Even prominent mainstream Jewish leaders in the U.S. are starting to publicly criticize Israel’s government.

On Aug. 13, Ronald Lauder — president of the World Jewish Congress — wrote an op-ed article in The New York Times listing a litany of complaints and government U-turns, including the controversial nation-state law which many believe demotes non-Jewish minorities to second-class citizens.

“These events are creating the impression that the democratic and egalitarian dimensions of the Jewish democratic state are being tested,” he wrote.

Another Jewish figure who was recently detained and questioned was Simone Zimmerman, a co-founder of IfNotNow who was stopped on the Egypt-Israel border in early August.

“They asked me if I knew Palestinians repeatedly,” she said. “In their eyes, knowing Palestinians, caring about Palestinians, having anything to do with Palestinians is a threat.”

The incident, which lasted several hours and was a “warning,” should be put into context, she said because non-Jewish travelers regularly endure far worse treatment.

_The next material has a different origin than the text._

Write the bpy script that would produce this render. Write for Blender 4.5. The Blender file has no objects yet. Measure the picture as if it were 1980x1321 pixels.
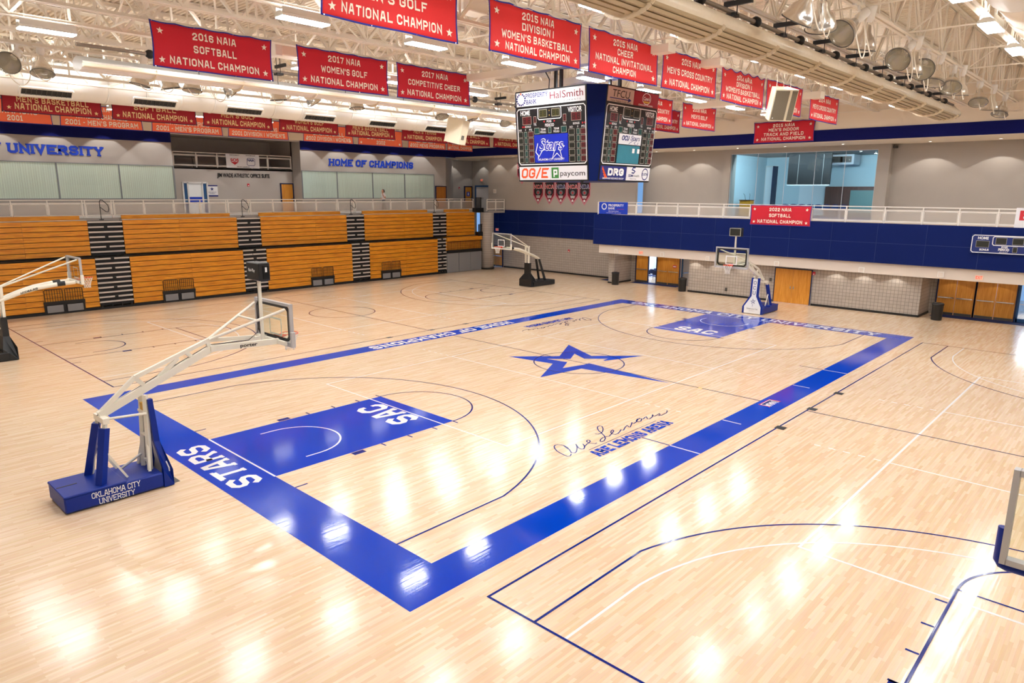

Zimmerman was briefly in charge of Jewish outreach for Bernie Sanders' presidential campaign until an old Facebook post where she referred to Netanyahu using expletives surfaced and she was fired.

While Zimmerman and others are proud of what IfNotNow has accomplished in opening up the discussion and embarrassing major organizations such as Birthright, she acknowledges there is much still to do and “most of my community is still in denial.”

Yael Patir, the Israel director of Washington-based liberal Jewish think tank J Street, which supports a two-state solution, says that 10 years ago it wasn’t clear how little space young Jewish Americans had to become involved.

“I don’t think it was understood the extent to which young American students didn’t have a place,” she said. “There is a sense that you cheated us or lied to us or hid the truth.”